When multiple profiles contribute rules, and the agent has its own rules, they merge with the same precedence as always:

deny > ask > allow > default-deny

If readonly allows http/get and the agent denies http/*, the deny wins.

This also means a derived profile can downgrade an inherited grant without special syntax. If base allows github/* and product adds ask: [github/merge_pull_request], merge requests require approval because ask wins over allow.

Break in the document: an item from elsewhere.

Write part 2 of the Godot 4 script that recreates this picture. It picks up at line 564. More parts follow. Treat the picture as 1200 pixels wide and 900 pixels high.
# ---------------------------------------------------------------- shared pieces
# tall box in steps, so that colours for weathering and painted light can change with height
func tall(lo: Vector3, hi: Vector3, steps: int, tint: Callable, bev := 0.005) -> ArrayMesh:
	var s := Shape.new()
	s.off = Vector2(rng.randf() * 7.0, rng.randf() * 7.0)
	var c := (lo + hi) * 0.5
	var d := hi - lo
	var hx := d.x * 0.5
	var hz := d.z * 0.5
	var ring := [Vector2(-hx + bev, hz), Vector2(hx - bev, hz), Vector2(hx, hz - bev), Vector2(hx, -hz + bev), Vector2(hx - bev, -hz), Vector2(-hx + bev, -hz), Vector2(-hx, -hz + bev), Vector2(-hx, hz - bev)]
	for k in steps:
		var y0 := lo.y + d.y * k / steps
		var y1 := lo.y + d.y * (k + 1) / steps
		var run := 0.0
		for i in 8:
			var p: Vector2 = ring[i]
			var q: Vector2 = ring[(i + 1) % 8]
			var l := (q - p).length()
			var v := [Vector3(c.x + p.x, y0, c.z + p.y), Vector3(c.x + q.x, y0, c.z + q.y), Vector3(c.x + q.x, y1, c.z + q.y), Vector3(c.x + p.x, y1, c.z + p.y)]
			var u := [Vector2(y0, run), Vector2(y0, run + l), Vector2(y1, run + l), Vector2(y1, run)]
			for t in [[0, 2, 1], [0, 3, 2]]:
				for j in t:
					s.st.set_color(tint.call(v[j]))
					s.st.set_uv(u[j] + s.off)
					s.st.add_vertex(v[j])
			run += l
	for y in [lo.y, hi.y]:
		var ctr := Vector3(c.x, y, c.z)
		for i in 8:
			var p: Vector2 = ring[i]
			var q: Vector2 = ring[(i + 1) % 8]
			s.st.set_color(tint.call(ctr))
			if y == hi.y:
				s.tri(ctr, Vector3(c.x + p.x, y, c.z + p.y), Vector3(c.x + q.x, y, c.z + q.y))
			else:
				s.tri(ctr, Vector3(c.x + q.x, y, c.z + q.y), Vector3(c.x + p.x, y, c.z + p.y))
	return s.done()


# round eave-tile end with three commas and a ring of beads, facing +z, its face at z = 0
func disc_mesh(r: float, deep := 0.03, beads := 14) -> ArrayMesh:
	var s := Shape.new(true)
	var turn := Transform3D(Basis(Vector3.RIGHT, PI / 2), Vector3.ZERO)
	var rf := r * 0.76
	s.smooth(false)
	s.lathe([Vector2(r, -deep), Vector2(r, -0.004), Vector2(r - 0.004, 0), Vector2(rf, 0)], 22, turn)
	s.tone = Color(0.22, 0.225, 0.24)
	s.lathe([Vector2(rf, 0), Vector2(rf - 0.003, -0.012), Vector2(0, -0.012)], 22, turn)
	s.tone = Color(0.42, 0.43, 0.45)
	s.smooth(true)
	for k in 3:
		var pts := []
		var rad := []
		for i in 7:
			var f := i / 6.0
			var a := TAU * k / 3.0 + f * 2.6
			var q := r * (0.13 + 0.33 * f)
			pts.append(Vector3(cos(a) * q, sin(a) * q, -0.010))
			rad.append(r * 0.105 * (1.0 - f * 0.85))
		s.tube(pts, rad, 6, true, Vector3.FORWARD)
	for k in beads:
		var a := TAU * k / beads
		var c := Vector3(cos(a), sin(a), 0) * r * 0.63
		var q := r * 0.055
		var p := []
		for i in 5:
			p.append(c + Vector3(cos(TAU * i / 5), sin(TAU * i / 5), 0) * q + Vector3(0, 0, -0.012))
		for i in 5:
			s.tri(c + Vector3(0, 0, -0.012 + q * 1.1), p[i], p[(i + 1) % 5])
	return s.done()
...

Profile rules are resolved before agent-level rules are applied:

  1. Each profile inherits all transitively extended profiles
  2. Diamond inheritance is deduplicated
  3. Agent extends consumes the fully resolved profiles
  4. Agent-level rules are added
  5. Precedence resolves conflicts: deny wins over ask, ask wins over allow

Airlock rejects invalid profile graphs at config load. Unknown profile references are fatal, and cycles report the path, for example pa-work -> product -> pa-work.

Practical patterns

Read-only base with escalation

yaml
profiles:
  readonly:
    allow:
      - '*/list*'
      - '*/get*'
      - '*/search*'
      - http/get

Most agents start here. Only explicitly add write capabilities.

Tiered developer access

yaml
profiles:
  dev-safe:
    allow:
      - git/status
      - git/diff
      - exec/run
    ask:
      - git/push
      - git/commit

  dev-full:
    allow:
      - git/*
      - github/*
    ask:
      - github/merge_pull_request

Per-environment profiles

yaml
profiles:
  staging:
    allow:
      - deploy/staging
    deny:
      - deploy/production

  production:
    ask:
      - deploy/production
    deny:
      - deploy/staging

Scoped write access

Profiles can also carry argument controls. Define shared value_sets and arg_dimensions, then attach them through a profile-level arg_scope:

yaml
value_sets:
  airlock_repos:
    - airlock-dev/airlock
  safe_fix_branches:
    - 'fix/*'
    - 'feat/*'

arg_dimensions:
  github_repo:
    match: in
    bindings:
      github/push_files: repo
      github/create_pull_request: repo
  github_branch:
    match: glob_in
    bindings:
      github/push_files: branch
      github/create_pull_request: head

profiles:
  airlock-autofix:
    allow:
      - github/push_files
      - github/create_pull_request
    arg_scope:
      github_repo: airlock_repos
      github_branch: safe_fix_branches

agents:
  autofix:
    extends: [airlock-autofix]

When the profile is resolved, Airlock expands the scope into concrete arg_policy checks for the bound tool arguments.

Profiles and sandbox presets

Profiles affect permission rules and argument controls (arg_policy / arg_scope). Sandbox presets are configured separately at the agent level or per tool variant. See Sandbox Presets and Variants for details.